Rozczarowanie: Niedawno sędzia Paweł Gil swoimi decyzjami przyczynił się do porażki Białej Gwiazdy z Lechią Gdańsk. W Kielcach mecz wyreżyserował jego młodszy kolega - Łukasz Bednarek z Koszalina. Na początku drugiej połowy zburzył to, na co Wisła pracowała do przerwy.

Po kolei. Arbiter nie odgwizdał ewidentnego faulu Macieja Górskiego na Łukaszu Załusce przy walce o piłkę dośrodkowaną z rzutu rożnego. Korona grała dalej i po chwili do siatki trafił Mateusz Możdżeń. Później Górski znów był w roli głównej. Najpierw naciągnął sędziego na rzut karny (arbiter uznał, że był faulowany przez Ivana Gonzaleza), a kilka minut później wymusił wyrzucenie Hiszpana z boiska. Stoper Wisły był podenerwowany i - bez dwóch zdań - lekko uderzył napastnika gospodarzy. Górski padł jednak na murawę, jakby ktoś ustrzelił go z broni palnej. Takim zachowaniom w sporcie mówimy stanowcze "nie"!

Sędzia Łukasz Bednarek nie po raz pierwszy dał się we znaki krakowskiemu klubowi. 11 miesięcy temu prowadził w Poznaniu drugie spotkanie barażowe Garbarni Kraków o awans do II ligi. Podyktował tam na korzyść Warty jedenastkę za faul, którego nie było, za co miał potem przepraszać trenera Mirosława Hajdę.

Warto zwrócić uwagę: Spotkanie rozpoczęło się 30 minut później z powodu awarii prądu.

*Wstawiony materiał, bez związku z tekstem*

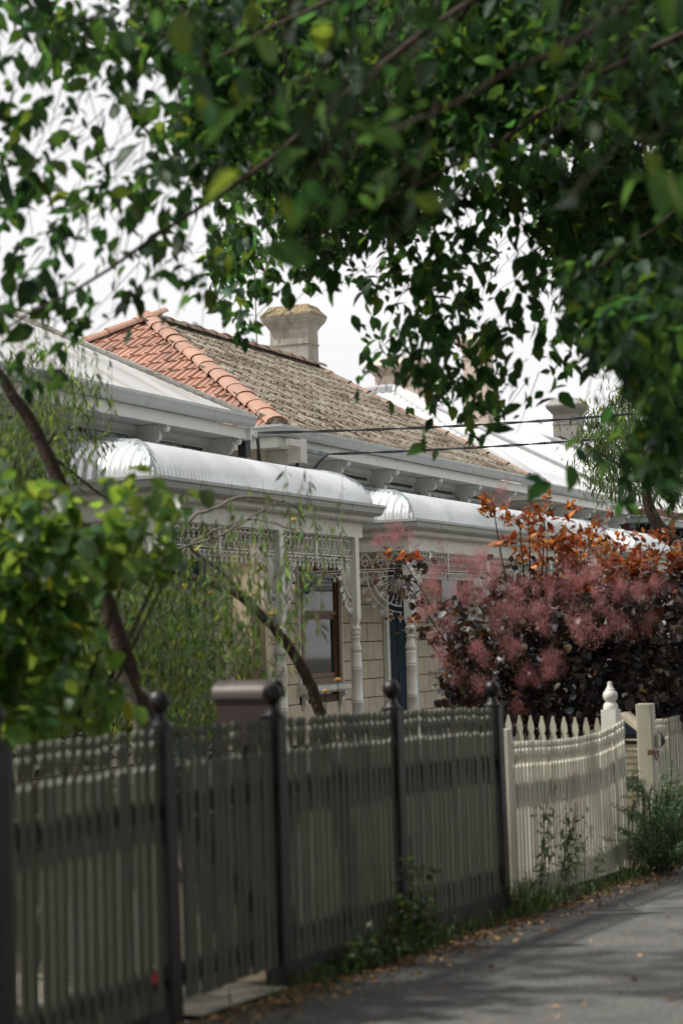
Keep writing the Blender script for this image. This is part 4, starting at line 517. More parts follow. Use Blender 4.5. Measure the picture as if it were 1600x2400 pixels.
def verandah(parent, x0, x1, y0, yw, z0, rise, cols, mull, hipR=True, roofm='galv', style=0, floor=.42, lace=True, right_return=True):
    h = bull(rise, .5, yw-y0); dep = yw-y0; Lx = x1-x0
    mb = MB(); roof_skin(mb, (x0, y0, z0), (1,0,0), (0,1,0), Lx, lambda u: min(dep, u, (Lx-u) if hipR else dep), h, 12, amp=.011)
    o = mb.obj('verandah_roof', roofm, parent, True)
    mb = MB(); roof_skin(mb, (x0, yw, z0), (0,-1,0), (1,0,0), dep, lambda u: min(dep, max(.0, dep-u)), h, 12, pitch=.105, amp=.010); mb.obj('return_roof', roofm, parent, True)
    if hipR:
        mb = MB(); roof_skin(mb, (x1, y0, z0), (0,1,0), (-1,0,0), dep, lambda u: min(dep, max(.0, u)), h, 12); mb.obj('return_roof', roofm, parent, True)
    caps = [(x0, 1)] + ([(x1, -1)] if hipR else [])
    for cx, sg in caps:
        ts = [dep*(k/14)**1.5 for k in range(15)]
        mb = MB(); vs = []; fs = []
        for k, t in enumerate(ts):
            z = z0+h(t)+.016; w = .045+.006*math.sin(k*2.3)
            tt = max(t, .02)
            zl = z0+h(max(0, t-w))-.004+.010*abs(math.sin(k*1.7)); 
            vs += [(cx+sg*(tt+w), y0+max(0, tt-w), zl), (cx+sg*(tt+w*.4), y0+max(0, tt-w*.4), (z+zl)/2+.016), (cx+sg*tt, y0+tt, z+.012), (cx+sg*max(0, tt-w*.4), y0+tt+w*.4, (z+zl)/2+.016), (cx+sg*max(0, tt-w), y0+tt+w, zl)]
        for k in range(14):
            for q in range(4): fs.append((k*5+q, (k+1)*5+q, (k+1)*5+q+1, k*5+q+1))
        mb.add(vs, fs).obj('hip_flashing', 'lead', parent, True)
    # flashing along the wall
    mb = MB(); n = 40; vs = []; fs = []
    xa, xb = x0+dep-.1, (x1-dep+.1) if hipR else x1
    for k in range(n+1):
        x = xa+(xb-xa)*k/n
        vs += [(x, yw-.14+.012*math.sin(k*2.1), z0+h(dep-.14)+.013+.006*math.sin(k*2.9)), (x, yw-.03, z0+rise+.035), (x, yw-.02, z0+rise+.09)]
    for k in range(n):
        for q in range(2): fs.append((k*3+q, (k+1)*3+q, (k+1)*3+q+1, k*3+q+1))
    mb.add(vs, fs).obj('wall_flashing', 'lead', parent, True)
    path = [(x0, yw), (x0, y0), (x1, y0)] + ([(x1, yw)] if hipR else [])
    gutter(parent, path, z0+.01)
    # fascia beam, set back
    i = .10
    pth = [(x0+i, yw), (x0+i, y0+i), (x1-i, y0+i)] + ([(x1-i, yw)] if hipR else [])
    MB().sweep(pth, [(0, z0-.12), (0, z0-.36), (-.06, z0-.36), (-.06, z0-.12)]).obj('verandah_beam', 'white', parent)
    MB().sweep(pth, [(.10, z0-.112), (.10, z0-.16), (.085, z0-.18), (.004, z0-.19), (.004, z0-.112)]).obj('bed_mould', 'white', parent)
    zt = z0-.362
    yc = y0+.13
    for cx in cols: column(parent, cx, yc, floor, zt)
    for cx in mull:
        MB().box(cx-.022, cx+.022, yc-.022, yc+.022, zt-.27, zt).obj('mullion', 'white', parent)
    if lace:
        fx = lambda a, b, c: (a, yc-.006+c, b)
        st = sorted([(c, .053) for c in cols] + [(m_, .022) for m_ in mull])
        for (a, ra), (b, rb) in zip(st[:-1], st[1:]):
            mb = MB(); lace_panel(mb, a+ra, b-rb, zt, fx, style=style); mb.obj('lace_panel', 'white', parent)
        for cx in cols:
            for sg in (-1, 1):
                if cx == cols[0] and sg < 0 or (cx == cols[-1] and sg > 0): continue
                mb = MB(); lace_bracket(mb, cx+sg*.053, zt-.26, sg, fx); mb.obj('lace_bracket', 'white', parent)
        # return lace on the left side, seen face on
        xc = cols[0]; fy = lambda a, b, c: (xc-.006+c, a, b)
        mb = MB(); lace_panel(mb, yc+.053, yw-.03, zt, fy, H=.21, unit=.21, style=0); mb.obj('lace_panel', 'white', parent)
        mb = MB(); lace_bracket(mb, yc+.053, zt-.25, 1, fy, .62, .62); mb.obj('lace_bracket', 'white', parent)
    # ceiling and floor
    MB().add([(x0+.12, y0+.12, z0-.125), (x1-.12, y0+.12, z0-.125), (x1-.12, yw, z0-.10), (x0+.12, yw, z0-.10)], [(0,1,2,3)]).obj('verandah_ceiling', 'cream', parent)
    MB().box(x0+.05, x1-.05, y0+.02, yw, floor-.35, floor).obj('verandah_floor', 'chimney_grey', parent)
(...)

- Niespodziewany poślizg nie wybił wiślaków z rytmu. W szóstej minucie wynik otworzył Petar Brlek. Chorwat zdobył ósmą bramkę w sezonie po zgraniu piłki głową przez Ondraszka. Do Czecha dośrodkował Rafał Boguski.

- Korona wyrównała po rzucie rożnym. Arkadiusz Głowacki przegrał rywalizację w powietrzu z Radkiem Dejmkiem, który głową wpisał się na listę strzelców

- Goście odpowiedzieli pierwszym w sezonie golem Krzysztofa Mączyńskiego. Reprezentant Polski dopadł do wybitej piłki i efektownym uderzeniem dał Wiśle prowadzenie.

- Korona mogła zdobyć gole bez pomocy sędziego, ale Wisła miała szczęście. Dobrze bronił Załuska, a w jednej sytuacji z linii piłkę wybił Gonzalez.

- Z Pogonią Wisła zagra bez Ondraszka, który będzie pauzować za kartki.

Korona Kielce - Wisła Kraków 3:2 (1:2)

Bramki: Dejmek (18.), Możdżeń (54.), Kiełb (58., karny) - Brlek (6.), Mączyński (29.).

Korona: Borjan - Rymaniak, Dejmek, Grzelak, Kallaste - Możdżeń, Żubrowski – Kiełb (80. Marković), Aankour (61. Cebula), Pyłypczuk (46. Kotarzewski) - Górski.

Wisła: Załuska - Cywka, Głowacki, Gonzalez, Spicić - Mączyński, Llonch (63. Bartosz) – Boguski (80. Stilić), Brlek, Małecki - Ondraszek (70. Uryga).

Żółte kartki: Żubrowski, Borjan - Mączyński, Głowacki, Ondraszek, Gonzalez (x2), Małecki.

Czerwona kartka: Gonzalez (66., za dwie żółte).

Sędziował Łukasz Bednarek (Koszalin).